**The task:** Return, exactly as written, the run of lines that begins at the line containing "Write a Blender" and ends at the line containing "return Vector((0, 0, EYE)) + d*t". Nothing outside that run belongs in the answer.

**Stored data:**
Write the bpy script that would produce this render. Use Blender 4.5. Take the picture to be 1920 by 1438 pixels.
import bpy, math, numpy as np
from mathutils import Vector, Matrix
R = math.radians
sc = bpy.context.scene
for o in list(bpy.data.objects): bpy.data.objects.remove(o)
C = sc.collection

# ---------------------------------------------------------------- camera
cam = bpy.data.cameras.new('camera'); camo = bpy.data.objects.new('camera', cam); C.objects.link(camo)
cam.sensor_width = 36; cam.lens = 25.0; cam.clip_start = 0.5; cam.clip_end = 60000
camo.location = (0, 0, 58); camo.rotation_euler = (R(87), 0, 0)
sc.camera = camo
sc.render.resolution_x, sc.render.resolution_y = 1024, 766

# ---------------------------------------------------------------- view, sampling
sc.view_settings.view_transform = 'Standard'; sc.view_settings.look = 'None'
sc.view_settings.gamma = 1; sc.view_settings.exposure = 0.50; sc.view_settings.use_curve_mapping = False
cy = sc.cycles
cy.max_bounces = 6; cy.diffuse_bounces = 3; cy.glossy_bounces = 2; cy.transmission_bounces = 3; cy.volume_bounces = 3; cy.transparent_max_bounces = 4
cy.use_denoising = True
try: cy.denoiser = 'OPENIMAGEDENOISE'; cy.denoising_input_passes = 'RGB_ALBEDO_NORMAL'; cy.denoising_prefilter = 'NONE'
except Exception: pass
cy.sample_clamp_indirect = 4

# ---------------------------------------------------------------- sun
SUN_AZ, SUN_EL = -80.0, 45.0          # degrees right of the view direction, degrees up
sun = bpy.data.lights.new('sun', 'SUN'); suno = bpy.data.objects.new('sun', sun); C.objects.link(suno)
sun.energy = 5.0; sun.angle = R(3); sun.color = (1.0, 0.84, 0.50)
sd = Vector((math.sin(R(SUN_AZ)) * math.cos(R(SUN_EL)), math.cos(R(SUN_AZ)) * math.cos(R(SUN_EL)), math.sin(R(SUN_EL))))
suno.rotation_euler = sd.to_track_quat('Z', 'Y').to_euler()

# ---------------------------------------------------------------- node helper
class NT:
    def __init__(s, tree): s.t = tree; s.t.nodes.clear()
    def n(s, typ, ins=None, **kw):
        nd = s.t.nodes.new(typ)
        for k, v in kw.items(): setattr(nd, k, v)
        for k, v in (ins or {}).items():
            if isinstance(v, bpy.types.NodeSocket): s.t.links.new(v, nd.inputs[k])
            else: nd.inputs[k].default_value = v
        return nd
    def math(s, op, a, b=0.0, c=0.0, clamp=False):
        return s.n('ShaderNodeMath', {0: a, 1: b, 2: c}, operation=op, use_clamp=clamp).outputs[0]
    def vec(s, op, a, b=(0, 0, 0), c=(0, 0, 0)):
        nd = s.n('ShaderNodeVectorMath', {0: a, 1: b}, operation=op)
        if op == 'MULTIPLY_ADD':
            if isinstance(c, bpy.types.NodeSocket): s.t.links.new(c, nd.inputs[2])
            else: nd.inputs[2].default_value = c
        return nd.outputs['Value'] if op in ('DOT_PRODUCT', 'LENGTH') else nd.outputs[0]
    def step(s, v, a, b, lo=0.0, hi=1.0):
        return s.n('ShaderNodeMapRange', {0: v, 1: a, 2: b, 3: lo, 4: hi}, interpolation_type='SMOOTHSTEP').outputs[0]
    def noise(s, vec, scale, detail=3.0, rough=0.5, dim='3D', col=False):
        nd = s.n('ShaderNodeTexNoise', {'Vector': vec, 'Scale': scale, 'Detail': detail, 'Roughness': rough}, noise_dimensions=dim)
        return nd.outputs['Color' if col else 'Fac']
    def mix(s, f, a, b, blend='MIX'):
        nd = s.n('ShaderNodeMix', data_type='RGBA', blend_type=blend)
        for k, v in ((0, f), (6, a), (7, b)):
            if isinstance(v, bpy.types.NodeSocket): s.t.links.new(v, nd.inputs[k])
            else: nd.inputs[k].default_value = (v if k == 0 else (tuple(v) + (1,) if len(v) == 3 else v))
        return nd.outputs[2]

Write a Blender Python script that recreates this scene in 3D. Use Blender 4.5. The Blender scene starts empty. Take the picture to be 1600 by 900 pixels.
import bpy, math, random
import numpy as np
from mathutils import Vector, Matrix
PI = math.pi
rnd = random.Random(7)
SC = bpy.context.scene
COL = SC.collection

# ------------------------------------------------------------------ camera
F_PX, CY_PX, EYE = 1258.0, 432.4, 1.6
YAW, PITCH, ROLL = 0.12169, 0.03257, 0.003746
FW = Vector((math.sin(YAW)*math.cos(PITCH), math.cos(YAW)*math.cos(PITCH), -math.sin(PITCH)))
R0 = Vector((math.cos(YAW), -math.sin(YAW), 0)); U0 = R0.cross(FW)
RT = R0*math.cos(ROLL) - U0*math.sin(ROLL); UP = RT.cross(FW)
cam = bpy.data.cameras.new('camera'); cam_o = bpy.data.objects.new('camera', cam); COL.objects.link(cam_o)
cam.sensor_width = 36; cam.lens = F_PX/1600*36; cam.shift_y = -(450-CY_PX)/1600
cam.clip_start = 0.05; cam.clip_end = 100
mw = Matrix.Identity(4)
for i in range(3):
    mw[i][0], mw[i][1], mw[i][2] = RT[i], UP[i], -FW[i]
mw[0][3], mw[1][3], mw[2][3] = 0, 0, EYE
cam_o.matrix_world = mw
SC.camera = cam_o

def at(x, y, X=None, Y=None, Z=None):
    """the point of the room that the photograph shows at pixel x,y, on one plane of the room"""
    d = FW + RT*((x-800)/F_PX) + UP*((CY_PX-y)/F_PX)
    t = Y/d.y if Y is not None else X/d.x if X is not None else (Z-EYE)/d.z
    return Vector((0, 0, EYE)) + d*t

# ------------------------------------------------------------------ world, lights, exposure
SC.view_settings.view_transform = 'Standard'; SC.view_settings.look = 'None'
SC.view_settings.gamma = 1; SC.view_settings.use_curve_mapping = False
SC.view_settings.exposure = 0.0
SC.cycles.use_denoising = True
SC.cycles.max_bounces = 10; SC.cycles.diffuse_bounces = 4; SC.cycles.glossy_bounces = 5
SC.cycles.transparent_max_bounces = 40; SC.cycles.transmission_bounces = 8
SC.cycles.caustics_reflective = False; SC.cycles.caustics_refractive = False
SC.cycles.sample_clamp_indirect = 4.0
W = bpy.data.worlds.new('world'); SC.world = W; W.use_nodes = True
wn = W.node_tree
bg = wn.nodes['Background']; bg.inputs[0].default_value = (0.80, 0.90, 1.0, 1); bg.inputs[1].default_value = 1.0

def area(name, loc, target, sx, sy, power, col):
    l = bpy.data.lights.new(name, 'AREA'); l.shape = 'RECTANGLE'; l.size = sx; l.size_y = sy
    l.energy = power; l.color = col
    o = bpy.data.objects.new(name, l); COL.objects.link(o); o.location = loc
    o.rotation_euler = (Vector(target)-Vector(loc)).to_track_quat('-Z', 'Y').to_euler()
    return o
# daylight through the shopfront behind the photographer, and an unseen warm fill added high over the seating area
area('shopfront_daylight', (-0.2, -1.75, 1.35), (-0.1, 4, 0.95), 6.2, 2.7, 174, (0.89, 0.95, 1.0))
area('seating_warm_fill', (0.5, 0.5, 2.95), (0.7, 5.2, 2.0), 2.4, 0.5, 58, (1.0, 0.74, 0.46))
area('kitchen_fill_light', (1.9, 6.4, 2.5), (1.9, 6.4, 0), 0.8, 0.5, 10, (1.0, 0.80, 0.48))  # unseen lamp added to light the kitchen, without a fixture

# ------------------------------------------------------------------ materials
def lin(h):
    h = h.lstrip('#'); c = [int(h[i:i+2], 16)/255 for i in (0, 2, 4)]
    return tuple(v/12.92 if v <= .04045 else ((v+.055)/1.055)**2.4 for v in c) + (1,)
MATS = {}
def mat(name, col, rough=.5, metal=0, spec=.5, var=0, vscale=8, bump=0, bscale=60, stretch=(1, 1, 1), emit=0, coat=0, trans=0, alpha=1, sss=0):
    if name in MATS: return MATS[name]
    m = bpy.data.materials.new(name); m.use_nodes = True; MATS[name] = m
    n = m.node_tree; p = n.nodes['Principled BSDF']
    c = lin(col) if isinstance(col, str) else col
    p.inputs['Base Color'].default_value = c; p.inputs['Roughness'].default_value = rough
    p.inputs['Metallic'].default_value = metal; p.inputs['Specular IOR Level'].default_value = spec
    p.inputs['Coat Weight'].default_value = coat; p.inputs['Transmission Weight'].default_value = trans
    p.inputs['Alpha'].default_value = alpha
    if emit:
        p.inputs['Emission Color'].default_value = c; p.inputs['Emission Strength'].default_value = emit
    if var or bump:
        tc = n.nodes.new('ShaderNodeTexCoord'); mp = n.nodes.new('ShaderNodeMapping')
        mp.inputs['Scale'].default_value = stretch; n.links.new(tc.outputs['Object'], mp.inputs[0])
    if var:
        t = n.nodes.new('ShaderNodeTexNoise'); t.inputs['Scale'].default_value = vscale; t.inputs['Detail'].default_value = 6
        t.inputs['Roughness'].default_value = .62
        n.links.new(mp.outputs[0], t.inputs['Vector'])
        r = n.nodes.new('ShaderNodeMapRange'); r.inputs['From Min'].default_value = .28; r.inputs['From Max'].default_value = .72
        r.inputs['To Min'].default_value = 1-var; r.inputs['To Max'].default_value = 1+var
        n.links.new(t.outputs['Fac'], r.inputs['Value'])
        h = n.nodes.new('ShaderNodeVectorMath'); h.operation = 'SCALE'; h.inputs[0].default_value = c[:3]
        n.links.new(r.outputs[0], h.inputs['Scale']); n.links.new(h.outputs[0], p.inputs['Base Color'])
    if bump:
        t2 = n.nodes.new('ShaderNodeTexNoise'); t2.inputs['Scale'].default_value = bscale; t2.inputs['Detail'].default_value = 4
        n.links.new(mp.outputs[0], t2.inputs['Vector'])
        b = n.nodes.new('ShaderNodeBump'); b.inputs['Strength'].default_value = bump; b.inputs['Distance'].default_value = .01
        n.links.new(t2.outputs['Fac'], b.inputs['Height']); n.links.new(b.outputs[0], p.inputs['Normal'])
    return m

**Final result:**
Write a Blender Python script that recreates this scene in 3D. Use Blender 4.5. The Blender scene starts empty. Take the picture to be 1600 by 900 pixels.
import bpy, math, random
import numpy as np
from mathutils import Vector, Matrix
PI = math.pi
rnd = random.Random(7)
SC = bpy.context.scene
COL = SC.collection

# ------------------------------------------------------------------ camera
F_PX, CY_PX, EYE = 1258.0, 432.4, 1.6
YAW, PITCH, ROLL = 0.12169, 0.03257, 0.003746
FW = Vector((math.sin(YAW)*math.cos(PITCH), math.cos(YAW)*math.cos(PITCH), -math.sin(PITCH)))
R0 = Vector((math.cos(YAW), -math.sin(YAW), 0)); U0 = R0.cross(FW)
RT = R0*math.cos(ROLL) - U0*math.sin(ROLL); UP = RT.cross(FW)
cam = bpy.data.cameras.new('camera'); cam_o = bpy.data.objects.new('camera', cam); COL.objects.link(cam_o)
cam.sensor_width = 36; cam.lens = F_PX/1600*36; cam.shift_y = -(450-CY_PX)/1600
cam.clip_start = 0.05; cam.clip_end = 100
mw = Matrix.Identity(4)
for i in range(3):
    mw[i][0], mw[i][1], mw[i][2] = RT[i], UP[i], -FW[i]
mw[0][3], mw[1][3], mw[2][3] = 0, 0, EYE
cam_o.matrix_world = mw
SC.camera = cam_o

def at(x, y, X=None, Y=None, Z=None):
    """the point of the room that the photograph shows at pixel x,y, on one plane of the room"""
    d = FW + RT*((x-800)/F_PX) + UP*((CY_PX-y)/F_PX)
    t = Y/d.y if Y is not None else X/d.x if X is not None else (Z-EYE)/d.z
    return Vector((0, 0, EYE)) + d*t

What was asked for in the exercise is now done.